Saturday, January 27, 2007

Clueless

"I have to say that I do have one child that, hard as I tried, could not be unschooled. If left to his own devices, his day would be filled with video games and television. When I forbade those, he would just sleep or lay around outside. NOt an ounce of motivation about even a hobby. Scary.My other does very well with a more delight directed approach , thank goodness. At least I can enjoy it with one!"

This was a comment on a blog I read that was about kids being naturals at unschooling vs. "unmotivated" lumps. The person writing the blog "gets it". This commenter does not. It almost makes me want to scream, this ignorance about unschooling! I bet she "tried" unschooling, or her idea of it anyway, for about a week. And just as we would expect, when a kid is given freedom, after living with limits and/or imposed learning, he will choose what he has been denied first, until it is "out of his system". Then and only then will he be able to move on to other things. And only if you are making it clear with your unspoken language that he is free to choose. Any lack of trust from you will keep him doing the thing you hope he gives up, for as long as he feels you will take it away at any moment.

So, I bet, a week later, he is declared a failure at unschooling and is now back to the grindstone. All because the mom never learned to trust and never learned to see real learning. Because there was real learning going on with those video games and that TV watching. No, it did not look like a worksheet of multiplications problems, but I bet there was math involved. No, it did not look like a book report, but I am sure there was language involved. No, it did not look like a history/sociology/geography/art lesson, but I am positive there was something in that video game or on that TV that involved those topics.

And I bet he was having fun doing those things, or trying to with mom breathing down his neck waiting for the "doing nothing" to be over. And if he was having fun, he was learning. Quite literally, if our brains are infused with the feel good endorphins, our brains make connections better and faster. This is scientific fact. And this information is in the college coursework of all educators. Why else would "making learning fun" be the buzzwords of educators everywhere? They all know it to be true that fun=real learning. Sure, you can memorize and dump after the test without having much fun. But you did not really learn that stuff.

Without a deep understanding of what real learning is and an abiding trust in the drive of all people to learn, there can be no unschooling. That homeschooling mom was not unschooling her son then, and she is not unschooling her other child now. I really feel for that boy and what he learned during that short time of freedom. In addition to whatever he learned about through the games and TV, he learned that his interests were not good enough, that his mother did not trust him, and that he can't trust his mother to understand him. How sad for him. And how sad for that whole family to miss out on the awesome benefits of living and learning together in freedom, respect and joy.

3 comments:

Anonymous said...

Sounds like this person needs to get her kids back in school if she can't do anything with them at home. The parent needs to figure it out or give up and let someone else educate her child.

zamozo said...

Miranda, I enjoy your blog and your insights on unschooling. I'm tagging you for the "weird unschoolers" blog game. Please see my blog: zamunzo.blogspot.com for details!

Sandra Dodd said...

This is going in my If I let him..." collection.

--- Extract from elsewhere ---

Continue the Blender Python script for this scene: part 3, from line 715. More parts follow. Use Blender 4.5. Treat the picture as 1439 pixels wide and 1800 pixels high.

"If left to his own devices, his day would be filled with video games and television. When I forbade those, he would just sleep or lay around outside."

Once in a discussion I said "I'd be depressed too" in response to a long account of how controlling and disapproving the mom was, and how depressed her kid was. You'd've thought I had said she wasn't a good mom or something!! :-)

Some people can't even read what they just wrote, or hear what they just thought.